La cosa più importante è che ci sia un DPO o comunque un responsabile incaricato della protezione dei dati ben definito. Il punto non è tanto nominare un DPO perché la legge stabilisce che occorre averne uno (non tutte le aziende saranno difatti obbligate ad averlo) ma perché, in termini di gestione dei processi e di change management, è utile che ci sia un responsabile riconosciuto. Inoltre, è altrettanto utile identificare dei punti di contatto locali nelle diverse aree coinvolte, ad esempio nella sezione HR e nel dipartimento marketing, individuando dei referenti che possono ricoprire cariche anche piuttosto creative: coordinatori della privacy, privacy champion o privacy ninja. In altre parole, stiamo praticamente assistendo alla nascita di una nuova professione, un’opportunità di carriera in più che i responsabili delle Risorse Umane potranno offrire d’ora in poi ai dipendenti.
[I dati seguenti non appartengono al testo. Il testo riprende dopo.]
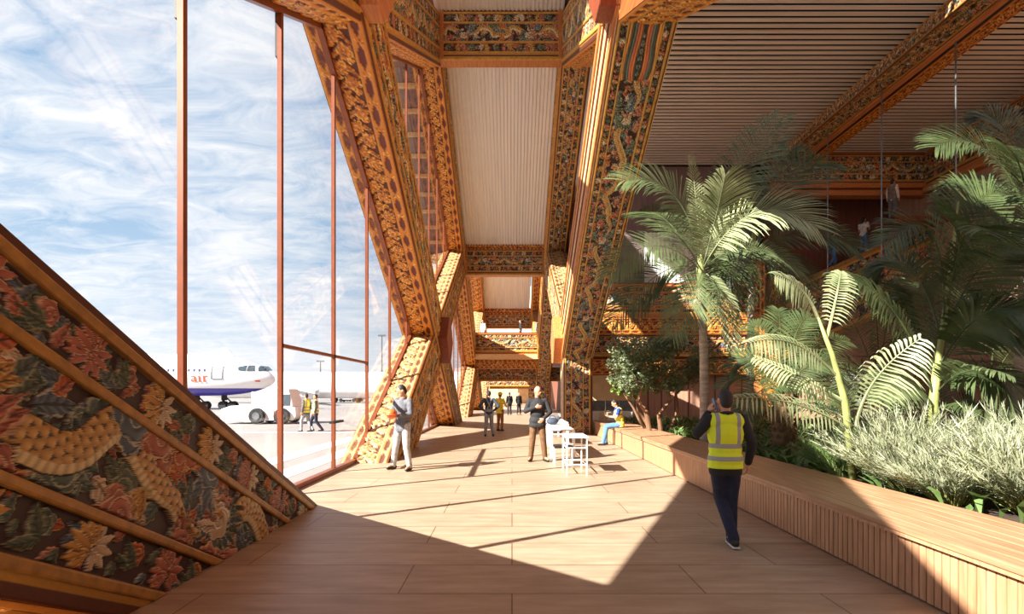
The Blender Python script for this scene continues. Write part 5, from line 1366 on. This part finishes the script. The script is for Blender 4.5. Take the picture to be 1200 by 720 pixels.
# man on the phone, seen from behind
L = at_px(850, 640)
p1 = person('man in lime hi-vis vest phoning beside the bench, back to us', L, R(-4), dict(elL=(-.3, .03, 1.26), wrL=(-.15, .1, 1.5), haL=(.35, -.1, .9), pnL=(1, .1, 0), elR=(.28, -.03, 1.16), wrR=(.27, .06, .92),
       knL=(-.02, .1, .52), anL=(.06, -.1, .11), knR=(.09, .08, .51), anR=(.1, .1, .09), hpL=(-.08, 0, .93), hpR=(.085, 0, .93), ftR=(.25, 1, 0), hyaw=R(4)), 'black', 'navy', vest='vest', vox=.009, scale=.985, white_sole=True)
q = L + Matrix.Rotation(R(-4), 3, 'Z') @ Vector((-.098, .06, 1.585)) * .985
tag(MB().cbox(q, (.014, .075, .15), Euler((R(-14), R(-10), 0)).to_matrix()).build('mobile_phone', plain('phone_blue', (60, 110, 150), rough=.2), bevel=.006), 'blue mobile phone held to the ear of the man in hi-vis', 'phone')
# grey jacket man with helmet
L = at_px(472, 551)
p2_ = person('man in grey jacket and pale trousers holding an orange helmet', L, R(150), dict(elL=(-.26, .06, 1.16), wrL=(-.08, .26, 1.12), haL=(.8, .3, .0), pnL=(0, -.3, 1), elR=(.27, .02, 1.16), wrR=(.1, .26, 1.08), haR=(-.8, .4, .0), pnR=(0, -.3, 1),
        knL=(-.14, .05, .51), anL=(-.2, .02, .09), knR=(.15, .04, .51), anR=(.24, .02, .09), hpit=R(-20), hyaw=R(-40), hed=(0, .03, 1.63), ftL=(-.3, 1, 0), ftR=(.1, 1, 0)), 'grey', 'light_grey', scale=1.06, vox=.012)
hl = L + Matrix.Rotation(R(150), 3, 'Z') @ Vector((0, .33, 1.17)) * 1.06
mb = MB(); mb.ell(hl, (.12, .14, .11)); mb.lathe([(.1, -.02), (.15, -.025), (.152, -.01), (.11, .005)], tuple(hl), 20)
o = mb.build('helmet', M['helmet'], smooth=True); tag(o, 'orange safety helmet held in the arms of the man in the grey jacket', 'helmet')
# bald man
L = at_px(630, 541)
p3 = person('bald man in black jacket and brown trousers beside the white tables', L, R(180), dict(elR=(.28, .04, 1.17), wrR=(.06, .2, 1.27), haR=(-1, .1, .1), pnR=(0, -1, 0), elL=(-.29, .05, 1.15), wrL=(-.13, .17, 1.0), haL=(.6, .4, -.5), pnL=(.2, -1, 0),
        knL=(-.13, .03, .51), anL=(-.17, .02, .09), knR=(.12, .02, .51), anR=(.16, -.02, .09), ftL=(-.4, 1, 0), ftR=(.3, 1, 0), hyaw=R(38), hpit=R(-8)), 'dark_leather', 'brown', hair=None, scale=1.055, vox=.012, fat=2.0)
# worker in overalls from behind
L = at_px(573, 512)
p4 = person('worker in grey overalls and dark shirt seen from behind, hands on hips', L, R(6), dict(elL=(-.36, -.1, 1.17), wrL=(-.2, .02, 1.0), haL=(.4, .6, -.4), elR=(.36, -.1, 1.17), wrR=(.2, .02, 1.0), haR=(-.4, .6, -.4), anL=(-.14, 0, .09), anR=(.16, 0, .09)), 'slate', 'overall', hat='cap', vox=.016, scale=1.0, jacket=False)
mb = MB()
for s in (-1, 1): mb.tube([(s * .11, .06, 1.45), (s * .1, -.06, 1.46), (0, -.14, 1.22), (-s * .1, -.125, 1.02)], .022, 6)
mb.ell((0, -.02, 1.0), (.165, .125, .1)); o = mb.build('overall_straps', CL['overall'], None, smooth=True); o.parent = p4
L = at_px(586, 505.5)
person('worker in yellow jacket and yellow hard hat with brown trousers, behind the overalls worker', L, R(-35), dict(elR=(.26, .06, 1.18), wrR=(.18, .24, 1.12)), 'yellow', 'tan', hat='helmet_yellow', vox=.018, scale=.97)
person('dark clothed visitor at the corridor end, left of the distant pair', at_px(597, 486.5), R(20), {}, 'black', 'black', vox=.02, scale=.97)
person('dark clothed visitor at the corridor end, right of the distant pair', at_px(608, 486.5), R(-150), dict(anL=(-.16, 0, .09)), 'black', 'black', vox=.02, scale=.97)
# seated man: origin at his feet line; facing -X
L = Vector((3.33, 16.45, 0))
sit = dict(pel=(0, -.14, .67), abd=(0, -.13, .83), che=(0, -.08, 1.0), nek=(0, -.04, 1.19), hed=(0, .03, 1.34), hpit=R(-28), shL=(-.18, -.06, 1.14), elL=(-.23, .02, .9), wrL=(-.1, .22, .92), haL=(.5, .8, .2), shR=(.18, -.06, 1.14), elR=(.23, .02, .9), wrR=(.1, .22, .92), haR=(-.5, .8, .2),
           hpL=(-.09, -.12, .655), knL=(-.11, .3, .6), anL=(-.1, .42, .09), hpR=(.09, -.12, .655), knR=(.12, .3, .6), anR=(.12, .3, .09), pnL=(0, -.4, 1), pnR=(0, -.4, 1))
p8 = person('man in yellow vest and jeans sitting on the bench with a phone', L, R(90), sit, 'blue', 'denim', vest='vest_yellow', vox=.014, sleeves=False, jacket=False)
q = L + Vector((-.33, 0, .98)); tag(MB().cbox(q, (.15, .075, .012), Euler((0, R(35), 0)).to_matrix()).build('mobile_phone', M['black'], bevel=.004), 'dark phone in the hands of the seated man', 'phone')
# apron workers
walk = dict(knL=(-.09, .2, .52), anL=(-.1, .2, .1), knR=(.1, -.02, .5), anR=(.1, -.28, .13))
person('apron worker in hi-vis vest and grey trousers walking, left one of the two outside', at_px(359, 506.5, -.02), R(70), walk, 'grey', 'light_grey', vest='vest_yellow', vox=.018, scale=.95)
person('apron worker in hi-vis vest and navy trousers, right one of the two outside', at_px(370, 506.5, -.02), R(110), dict(knR=(.09, .2, .52), anR=(.1, .2, .1), knL=(-.1, -.02, .5), anL=(-.1, -.28, .13)), 'slate', 'navy', vest='vest_yellow', vox=.018, scale=.93)
# people on the stair and the footbridge
def stair_z(x): return zb(344) + slope * math.floor((x - xb(905)) / run) * run + .02
for px, lab, kw, yaw, pose in ((1012, 'woman in pale sleeveless top and blue jeans standing on the stair', dict(top='white', legs='denim', fem=True, sleeves=False, jacket=False, long_hair=True), R(-70), dict(wrL=(-.05, .2, 1.1), elL=(-.24, .05, 1.14), wrR=(.05, .2, 1.12), elR=(.24, .05, 1.14))),
                               (976, 'person in grey top and jeans walking up the stair, half hidden by a frond', dict(top='teal', legs='denim', fem=True, jacket=False), R(-80), walk),):
    x = (px - 600) * 24.1 / F; person(lab, (x, 24.1, stair_z(x)), yaw, pose, vox=.016, **kw)
x = (1046 - 600) * 22.4 / F
MB().box((16.38, YB - 1.1, 9.05), (XW - .02, YB + .15, 9.25)).build('landing', M['red_wood'], st)
person('man in white shirt and grey waistcoat standing highest on the stair landing', (x, 22.4, 9.25), R(-75), {}, 'white', 'grey', vest='taupe_vest', vox=.016, jacket=False)
MB().box((bx0_f, YF + 1.2, 5.6), (2.85, YF + 4.2, 6.0)).build('upper_deck', M['cream_wood'], fb)
for px, lab, top, yaw in ((610, 'dark clothed person standing on the footbridge, in the middle', 'black', R(100)), (631, 'person in grey top standing on the footbridge at its right end', 'light_grey', R(30)), (566, 'person in pale clothes at the left end of the footbridge', 'white', R(150))):
    x = (px - 600) * 42.9 / F; person(lab, (x, 42.9, 6.0), yaw, {}, top, 'navy' if top != 'white' else 'light_grey', vox=.022, scale=1.0)
finish_blobs()
# ------------------------------------------------------------------ white tables beside the bald man
def table(label, x0, x1, y0, y1, h, group, panel_legs=False):
    t = thing('table', label, 'table', ((x0 + x1) / 2, (y0 + y1) / 2, 0), 0, group)
    MB().box((x0, y0, h - .035), (x1, y1, h)).build('table_top', M['white'], t, bevel=.008)
    for xx in (x0 + .02, x1 - .05):
        for yy in (y0 + .02, y1 - .05):
            if panel_legs: MB().box((xx - .01, yy, 0), (xx + .06, yy + .07, h - .035)).build('leg', M['white_metal'], t, bevel=.006)
            else: MB().tube([(xx + .015, yy + .015, 0), (xx + .015, yy + .015, h - .035)], .0165, 10).build('leg', M['white_metal'], t)
    mb = MB()
    for z in ((.2, .55) if not panel_legs else (h - .12,)):
        mb.tube([(x0 + .035, y0 + .035, z), (x1 - .035, y0 + .035, z)], .012, 8); mb.tube([(x0 + .035, y1 - .035, z), (x1 - .035, y1 - .035, z)], .012, 8)
        mb.tube([(x0 + .035, y0 + .035, z), (x0 + .035, y1 - .035, z)], .012, 8); mb.tube([(x1 - .035, y0 + .035, z), (x1 - .035, y1 - .035, z)], .012, 8)
    mb.build('cross_rails', M['white_metal'], t); return t
table('small white tubular table with open legs, nearest of the white tables', 1.1, 1.58, 10.5, 11.4, .79, 'white tables by the column')
table('white table with square legs behind the small tubular one, dark bag on it', .98, 1.62, 13.2, 15.6, .74, 'white tables by the column', True)
table('farthest white table, standing at the foot of the carved column', 1.12, 1.8, 16.3, 19.6, .74, 'white tables by the column', True)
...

E poi, c’è un altro fattore chiave da tenere presente: gli strumenti tecnologici usati dalle aziende devono essere sottoposti a un upgrade adeguato per garantire piena compliance alla nuova normativa. Difatti, non tutti gli strumenti e i sistemi tradizionalmente utilizzati per la gestione dei dati possono dirsi già conformi al GDPR: molti non supportano modelli flessibili per la gestione dei dati, altri presentano invece limitazioni nell’elaborazione o nella cancellazione degli stessi, altri ancora non dispongono di adeguati livelli di sicurezza. In tutti questi casi, sistemi e strumenti devono essere sostituiti o aggiornati in modo da rispettare quanto previsto in materia dal GDPR.

Quanto costa adesso mettersi in regola con il GDPR?

Questa è una domanda molto difficile cui rispondere perché qui entrano in gioco diversi fattori. Molto dipende dalle dimensioni dell’azienda, dal settore in cui opera e dal tipo di dati che devono essere gestiti. Come termine di paragone, è possibile fare riferimento ai costi di un audit sicurezza o a quelli per l’implementazione di un programma di compliance agli standard di sicurezza imposti dalla legge. La cifra non dovrebbe discostarsi molto.

Inoltre, nelle grandi organizzazioni vi sarà probabilmente un team che possiamo immaginare composto da 5-10 persone dedicato alla definizione e attuazione dei piani d’azione necessari per conformarsi al GDPR, mentre le aziende molto piccole opteranno tendenzialmente per un DPO esterno. Anche in questo caso, il costo può essere paragonato a quello di altre attività di consulenza, ad esempio legale o fiscale.